Cora faced questions about sending Porcello to the mound in the seventh with Matt Barnes warming.

"We thought the matchup was good, man at first and with the stuff he was throwing we felt comfortable with it. He just hung a changeup and we paid the price," Cora said. "But Barnesy was ... if he gets on, single, walk, whatever, Barnesy was in the game for Francisco (Lindor, who was up after Allen) because of the fastball up, breaking ball and obviously he faced him three times already so that was that."

There was Terry Francona using Cimber to come on for the Red Sox' righty hitters, and then Hand vs. the lefties (striking out Jackie Bradley Jr. with the tying run on first in the eighth inning).

All of it was fairly fascinating considering you had two of the American League's iron getting to see each other for the first time all season.

But what really should have been of note was the reminder that this is not going to be an easy road for the juggernaut that is the Red Sox.

While the A.L. is littered with teams eyeing 2020, the top shelf represents the kind of clubs that can easily beat one another on any given night. It was a notion that would be reinforced in seeing what the Indians had to offer in person. Just like the A's. Just like the Yankees. And just like the Astros.

What became truly evident in seeing Francona and Co. in person this time around was that this is more than just Kluber, Trevor Bauer and Carlos Carrasco. The Indians, like the Red Sox, seem like a pretty good team stem to stern.

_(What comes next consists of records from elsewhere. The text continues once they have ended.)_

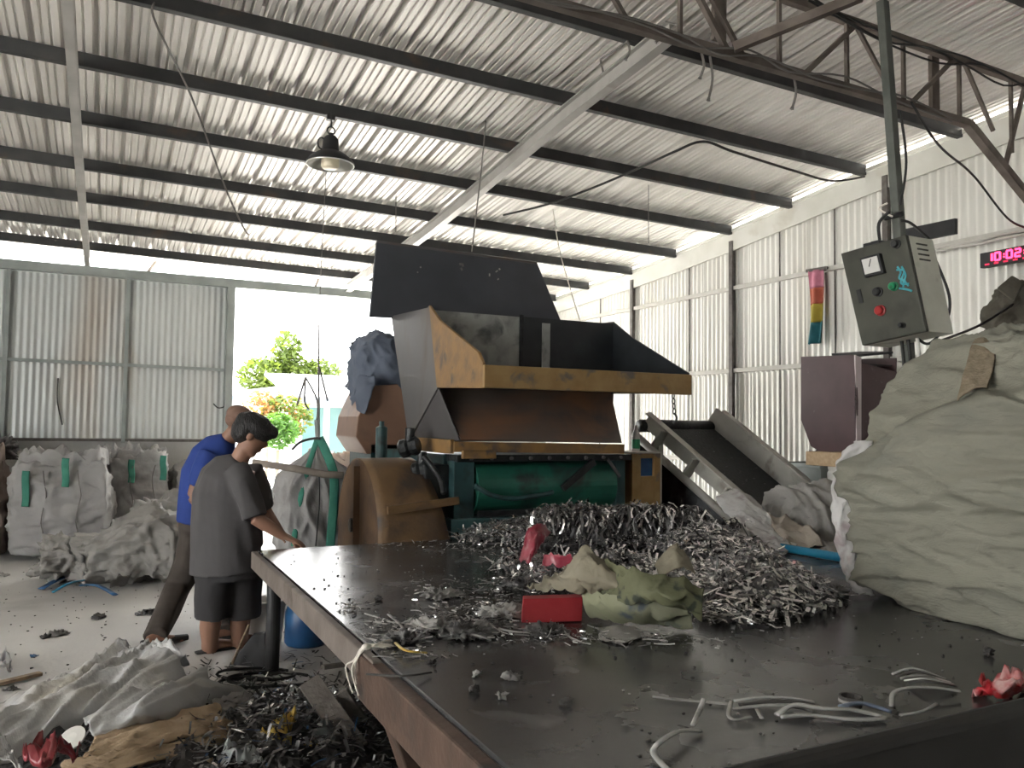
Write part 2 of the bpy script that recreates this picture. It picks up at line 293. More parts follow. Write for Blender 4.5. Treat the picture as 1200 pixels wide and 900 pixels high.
def patch(name, ctrl, material, parent=None, res=10, amp=.02, freq=6, thick=.004, seed=0, fold=(1, 1, 1), turn=0):
    # a crumpled sheet through a grid of control points
    rows = [crom(r, res) for r in ctrl]; cols = list(zip(*rows)); cols = [crom(c, res) for c in cols]
    nu, nv = len(cols)-1, len(cols[0])-1; g = G()
    def fn(u, v):
        p = cols[round(u*nu)][round(v*nv)]; ct, st_ = math.cos(turn), math.sin(turn)
        q = V(((p.x*ct+p.y*st_)*fold[0], (p.y*ct-p.x*st_)*fold[1], p.z*fold[2]))*freq + V((seed*3.7, seed*1.9, 0))
        w = (crease(q)-.35)*amp + fbm(q*.8, 2)*amp*.8 + (crease(q*2.5+V((1, 2, 3)), 2)-.3)*amp*.3
        return p + V((fbm(q+V((9, 0, 0)), 2)*amp*.6, fbm(q+V((0, 9, 0)), 2)*amp*.6, w))
    g.grid(fn, nu, nv); o = g.build(name, material, parent, smooth=True)
    s = o.modifiers.new('solid', 'SOLIDIFY'); s.thickness = thick; s.offset = 0
    return o
def cubesphere(n):
    vs = []; fs = []; idx = {}
    def vid(p):
        k = (round(p[0]*n), round(p[1]*n), round(p[2]*n))
        if k not in idx: idx[k] = len(vs); vs.append(V(p))
        return idx[k]
    for ax in range(3):
        for sg in (-1, 1):
            for i in range(n):
                for j in range(n):
                    q = []
                    for a, b in ((i, j), (i+1, j), (i+1, j+1), (i, j+1)):
                        p = [0, 0, 0]; p[ax] = sg; p[(ax+1) % 3] = -1+2*a/n; p[(ax+2) % 3] = -1+2*b/n; q.append(vid(p))
                    fs.append(tuple(q) if sg > 0 else tuple(reversed(q)))
    return vs, fs
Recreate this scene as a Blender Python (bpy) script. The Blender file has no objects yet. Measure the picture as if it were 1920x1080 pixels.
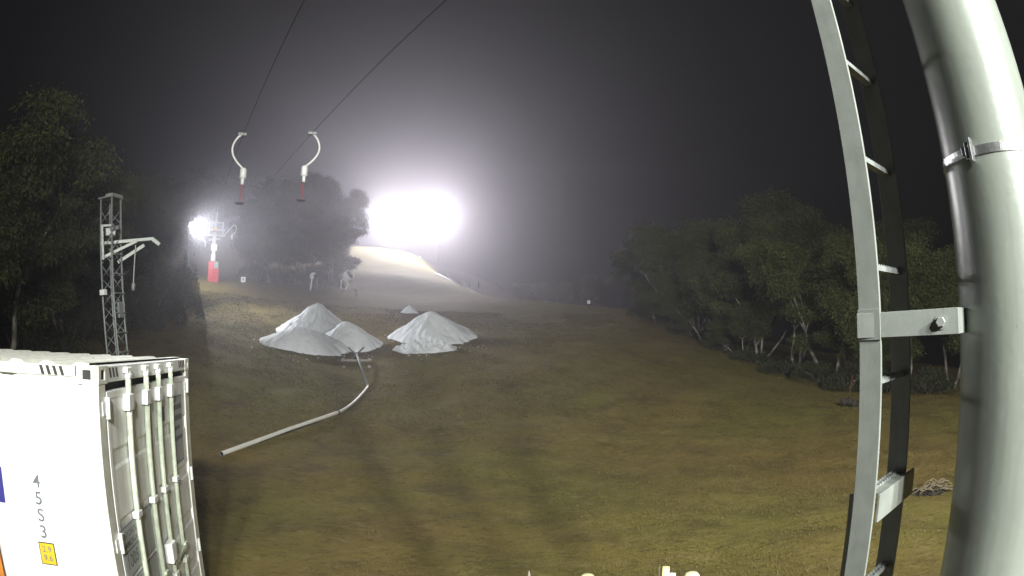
import bpy, math, random
import numpy as np
from mathutils import Vector, Matrix

# ------------------------------------------------------------------ camera
scene = bpy.context.scene
CAM = np.array([0.0, 0.0, 3.12])          # the webcam, a little above the container roof
F_PX, PITCH, ROLL = 1030.29, 0.0858409, -0.0123873
_up = np.array([math.sin(ROLL)*math.cos(PITCH), -math.cos(ROLL)*math.cos(PITCH), math.sin(PITCH)])
_fw = np.array([0, 0, 1.0]) - _up[2]*_up
_fw /= np.linalg.norm(_fw)
_rt = np.cross(_fw, _up)
if _rt[0] < 0:
    _rt = -_rt
CM = np.stack([_rt, _fw, _up])            # lens axes (x right, y down, z forward) -> world

cam_data = bpy.data.cameras.new('camera')
cam_data.type = 'PANO'                    # wide-angle webcam lens with barrel distortion
cam_data.panorama_type = 'FISHEYE_LENS_POLYNOMIAL'
cam_data.sensor_fit = 'HORIZONTAL'
cam_data.sensor_width = 36.0
cam_data.sensor_height = 20.25
cam_data.fisheye_fov = math.radians(178)
cam_data.fisheye_polynomial_k0 = 0.0
cam_data.fisheye_polynomial_k1 = -(1920/36.0)/F_PX
cam_data.fisheye_polynomial_k2 = 0.0
cam_data.fisheye_polynomial_k3 = 0.0
cam_data.fisheye_polynomial_k4 = 0.0
cam_data.clip_start = 0.02
cam_data.clip_end = 1500
cam = bpy.data.objects.new('camera', cam_data)
scene.collection.objects.link(cam)
R3 = np.stack([CM[:, 0], -CM[:, 1], -CM[:, 2]], 1)
m4 = Matrix([[*R3[0], CAM[0]], [*R3[1], CAM[1]], [*R3[2], CAM[2]], [0, 0, 0, 1]])
cam.matrix_world = m4
scene.camera = cam

# ------------------------------------------------------------------ night sky
world = bpy.data.worlds.new('World')
scene.world = world
world.use_nodes = True
wn = world.node_tree
wbg = wn.nodes['Background']
sky = wn.nodes.new('ShaderNodeTexSky')
sky.sky_type = 'NISHITA'
sky.sun_disc = False
sky.sun_elevation = math.radians(-6)
sky.sun_rotation = math.radians(200)
wn.links.new(sky.outputs[0], wbg.inputs[0])
wbg.inputs[1].default_value = 0.14

# ------------------------------------------------------------------ exposure, sampling
scene.view_settings.view_transform = 'Standard'
scene.view_settings.look = 'None'
scene.view_settings.exposure = 0.0
scene.view_settings.gamma = 1.0
scene.view_settings.use_curve_mapping = False
scene.cycles.use_denoising = True
scene.cycles.max_bounces = 5
scene.cycles.diffuse_bounces = 2
scene.cycles.glossy_bounces = 2
scene.cycles.volume_bounces = 0
scene.cycles.transparent_max_bounces = 6
scene.cycles.sample_clamp_indirect = 4.0
scene.cycles.use_light_tree = True

FOG_DENSITY = 0.0029
P_MAIN, P_HILL, P_TRACK = 55000, 43000, 10500

rnd = random.Random(7)
nrg = np.random.default_rng(11)
COL = scene.collection


# ------------------------------------------------------------------ helpers
def ray(px, py):
    x, y = px-960.0, py-540.0
    r = math.hypot(x, y)+1e-9
    th = r/F_PX
    return CM @ np.array([x*math.sin(th)/r, y*math.sin(th)/r, math.cos(th)])


def at(px, py, dist):
    """the point seen at that pixel of the photograph, dist metres away along the ground"""
    d = ray(px, py)
    return CAM + d/math.hypot(d[0], d[1])*dist


def tag(o, label=None, cat=None, group=None, kind=None):
    if label:
        o['label'] = label
    if cat:
        o['category'] = cat
    if group:
        o['group'] = group
    if kind:
        o['kind'] = kind
    return o


def thing(name, label, cat, loc=(0, 0, 0), rz=0.0, group=None):
    o = bpy.data.objects.new(name, None)
    o.empty_display_size = 0.2
    COL.objects.link(o)
    o.location = loc
    o.rotation_euler = (0, 0, rz)
    return tag(o, label, cat, group)


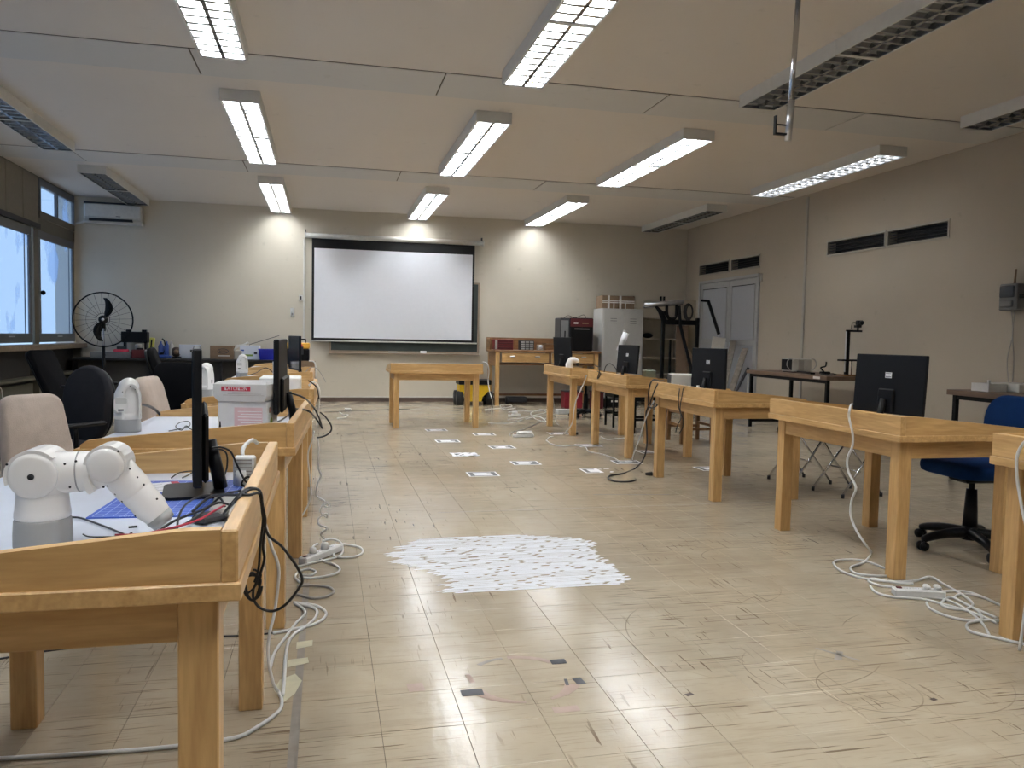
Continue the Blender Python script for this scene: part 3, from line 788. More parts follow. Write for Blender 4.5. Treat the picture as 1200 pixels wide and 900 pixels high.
monitor('tall narrow black monitor in front of the drawer bench', 3.01, 9.95, PI + math.radians(16), w=.42, h=.38, z0=.09, logo=False, tilt=.06)

# ================================================================== things on the left tables
# printed carton pair
t = thing('carton', 'lower white carton printed with a pink panel and a green fruit', 'box', (-.335, 3.66, SZ1 + .001), -.20)
b = MB(); b.box(-.105, .105, -.075, .095, 0, .150, 'paper_box', bv=.003); b.build('body', t)
b = MB(); b.box(-.035, .085, -.0757, -.075, .0, .125, 'print_pink')
for k in range(9): b.box(-.02 + .012 * (k % 3 == 1), .082, -.0762, -.0757, .010 + k * .012, .013 + k * .012, 'paper_white')
b.build('printed_panel', t)
b = MB(); M = Matrix.Translation((.1054, -.01, .052)) @ Matrix.Rotation(PI / 2, 4, 'Y'); b.lathe([(.0001, .0), (.026, .0), (.0255, .001), (.0001, .001)], 18, 'print_green', M, False, 1, .75)
M = Matrix.Translation((.1054, -.035, .112)) @ Matrix.Rotation(PI / 2, 4, 'Y'); b.lathe([(.0001, 0), (.014, 0), (.014, .001), (.0001, .001)], 14, 'print_brown', M, False)
M = Matrix.Translation((.1056, -.035, .112)) @ Matrix.Rotation(PI / 2, 4, 'Y'); b.lathe([(.0001, 0), (.006, 0), (.006, .0012), (.0001, .0012)], 12, 'cable_red', M, False)
b.build('printed_fruit', t)
t = thing('carton', 'upper white carton with a red lettered label, on the pink-printed one', 'box', (-.338, 3.655, SZ1 + .1525), -.22)
b = MB()
b.add([(-.098, -.08, 0), (.098, -.08, 0), (.105, .10, 0), (-.105, .10, 0), (-.117, -.086, .024), (.112, -.086, .024), (.122, .105, .024), (-.112, .105, .024),
       (-.117, -.086, .074), (.112, -.086, .074), (.122, .105, .074), (-.112, .105, .074), (-.100, -.070, .084), (.100, -.070, .084), (.106, .09, .084), (-.100, .09, .084)],
      [(3, 2, 1, 0), (0, 1, 5, 4), (1, 2, 6, 5), (2, 3, 7, 6), (3, 0, 4, 7), (4, 5, 9, 8), (5, 6, 10, 9), (6, 7, 11, 10), (7, 4, 8, 11), (8, 9, 13, 12), (9, 10, 14, 13), (10, 11, 15, 14), (11, 8, 12, 15), (12, 13, 14, 15)], 'paper_box')
b.build('body', t)
b = MB(); b.box(-.082, .042, -.0868, -.0858, .045, .064, 'print_red')
for k in range(3): b.box(-.075 + k * .02, .10 - k * .012, -.0868, -.0858, .012 + k * .006 + .014, .0135 + k * .006 + .014, 'cable_grey')
lb = b.build('printed_label', t)
text('ΚΑΤΟΙΚΩΝ', .019, 'paper_white', Matrix.Translation((-.02, -.0872, .0545)) @ Matrix.Rotation(PI / 2, 4, 'X'), lb)
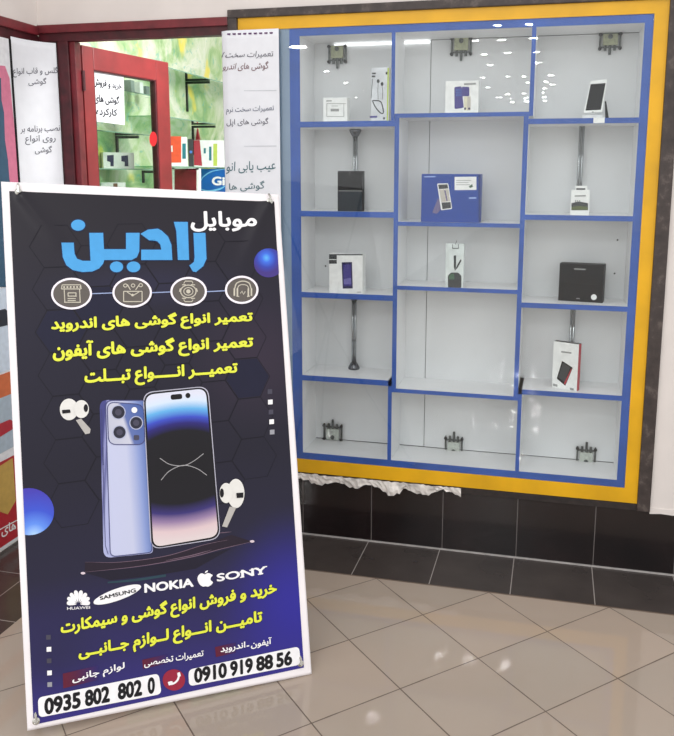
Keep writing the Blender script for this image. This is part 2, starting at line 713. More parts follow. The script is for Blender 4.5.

"We’ve been playing this type of baseball for a while. In the division, we play in you better take it seriously," Cora said. "That’s a good baseball team, very similar to us, very similar. They can run the bases, they hit it out of the ballpark from top to bottom. They play good defense and they have good pitching. You look at them and you’re like, ‘They look like us over there.’ Very dynamic. They can hit the ball out of the ballpark, the can come back just like we do. You have to earn all 27 outs."

Welcome to the world of legitimate postseason-caliber baseball

The Red Sox have now lost consecutive games 10 times this season. It was just their fifth home loss in the last 25 games at Fenway Park. They also are now 60-10 when scoring first.